NBR Halves Holding Tax on NSC Interest

Khabor Wala Desk

Published: 4th February 2026, 5:57 AM

NBR Halves Holding Tax on NSC Interest

The National Board of Revenue (NBR) has recently announced a reduction in the holding tax imposed on interest from National Savings Certificates (NSC), a move aimed at benefiting small and medium-income investors across Bangladesh. Under the revised regulations, interest on NSC investments up to BDT 500,000 will now attract a 5% holding tax, down from the previous 10%.

A senior NBR official confirmed on Tuesday that the board has formally communicated the decision to the Director General of the National Savings Department. The official letter clarifies that pensioners investing up to BDT 500,000 in NSCs will enjoy full exemption from interest tax. For investments exceeding BDT 500,000, the conventional 10% holding tax will continue to apply.

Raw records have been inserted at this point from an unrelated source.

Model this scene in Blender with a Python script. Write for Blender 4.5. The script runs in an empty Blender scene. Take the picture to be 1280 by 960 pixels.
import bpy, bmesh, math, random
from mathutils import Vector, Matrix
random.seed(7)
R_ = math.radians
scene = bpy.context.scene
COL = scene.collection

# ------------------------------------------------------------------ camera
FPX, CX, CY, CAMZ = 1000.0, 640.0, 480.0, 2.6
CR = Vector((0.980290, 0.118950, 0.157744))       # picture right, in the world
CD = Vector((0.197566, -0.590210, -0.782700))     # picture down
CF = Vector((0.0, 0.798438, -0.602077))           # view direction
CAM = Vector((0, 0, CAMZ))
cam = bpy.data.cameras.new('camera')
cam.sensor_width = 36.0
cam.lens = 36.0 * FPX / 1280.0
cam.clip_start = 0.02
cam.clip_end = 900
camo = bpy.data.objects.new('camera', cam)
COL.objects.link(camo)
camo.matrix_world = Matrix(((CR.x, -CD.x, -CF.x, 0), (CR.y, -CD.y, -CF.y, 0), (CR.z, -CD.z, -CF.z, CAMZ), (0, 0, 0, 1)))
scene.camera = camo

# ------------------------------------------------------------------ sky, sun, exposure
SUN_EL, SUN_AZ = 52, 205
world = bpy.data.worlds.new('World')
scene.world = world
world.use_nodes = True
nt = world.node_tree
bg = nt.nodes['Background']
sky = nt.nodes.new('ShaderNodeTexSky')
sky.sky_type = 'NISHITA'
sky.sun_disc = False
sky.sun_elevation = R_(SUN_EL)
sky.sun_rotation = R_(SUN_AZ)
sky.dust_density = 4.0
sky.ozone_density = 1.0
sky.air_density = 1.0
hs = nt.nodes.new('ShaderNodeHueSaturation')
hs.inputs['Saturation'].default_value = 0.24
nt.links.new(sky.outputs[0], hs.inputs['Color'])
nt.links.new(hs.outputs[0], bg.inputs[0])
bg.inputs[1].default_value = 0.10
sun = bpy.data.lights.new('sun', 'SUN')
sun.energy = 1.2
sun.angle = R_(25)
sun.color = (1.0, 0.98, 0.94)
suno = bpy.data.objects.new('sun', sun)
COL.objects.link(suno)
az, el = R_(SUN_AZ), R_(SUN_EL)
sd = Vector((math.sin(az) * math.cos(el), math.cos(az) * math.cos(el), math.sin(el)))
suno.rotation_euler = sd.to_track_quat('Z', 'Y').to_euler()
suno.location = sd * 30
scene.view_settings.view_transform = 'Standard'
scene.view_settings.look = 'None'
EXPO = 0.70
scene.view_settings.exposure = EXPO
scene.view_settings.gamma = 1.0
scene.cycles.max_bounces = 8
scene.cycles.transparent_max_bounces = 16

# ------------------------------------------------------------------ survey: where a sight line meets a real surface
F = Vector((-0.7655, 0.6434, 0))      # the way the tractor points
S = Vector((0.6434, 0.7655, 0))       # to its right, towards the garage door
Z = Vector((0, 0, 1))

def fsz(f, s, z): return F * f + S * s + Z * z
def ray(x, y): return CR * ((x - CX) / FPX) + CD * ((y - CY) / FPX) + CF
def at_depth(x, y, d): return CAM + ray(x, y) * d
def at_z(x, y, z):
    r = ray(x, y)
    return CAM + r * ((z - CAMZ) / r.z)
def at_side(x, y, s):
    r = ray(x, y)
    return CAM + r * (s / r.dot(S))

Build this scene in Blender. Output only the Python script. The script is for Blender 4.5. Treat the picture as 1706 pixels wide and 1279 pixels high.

This clarification comes in response to reports that, since January, certain investors were mistakenly charged a 10% holding tax even on interest earned from NSC investments below BDT 500,000. The new directive rectifies this inconsistency, ensuring that small investors and pensioners can benefit from a lower tax rate.

Earlier this year, the government temporarily reduced interest rates on certain NSC schemes for the first six months, prompting criticism from investors. Following public concern, the rates have been restored to their original levels, allowing investors to receive the returns they anticipated.

NSCs remain one of the most trusted savings instruments in Bangladesh, particularly among retirees and conservative investors. Their appeal lies in capital security and guaranteed returns, which continue to instil confidence in domestic investors.

The updated holding tax structure is as follows:

Investment Amount (BDT) Holding Tax on Interest Remarks
Up to 500,000 5% Pensioners fully exempt; general investors pay 5%
Above 500,000 10% Standard holding tax applicable

Economists have welcomed NBR’s decision, noting that it is likely to strengthen investor confidence, encourage domestic savings, and boost participation in government-backed investment schemes, particularly among small-scale investors. By reducing the tax burden on lower-tier NSC investments, the move is expected to enhance financial inclusivity and provide modest savers with greater returns on their capital.

As the fiscal year progresses, observers anticipate that this policy adjustment will support a broader culture of prudent investment, while reinforcing NSCs as a reliable avenue for safe and stable savings.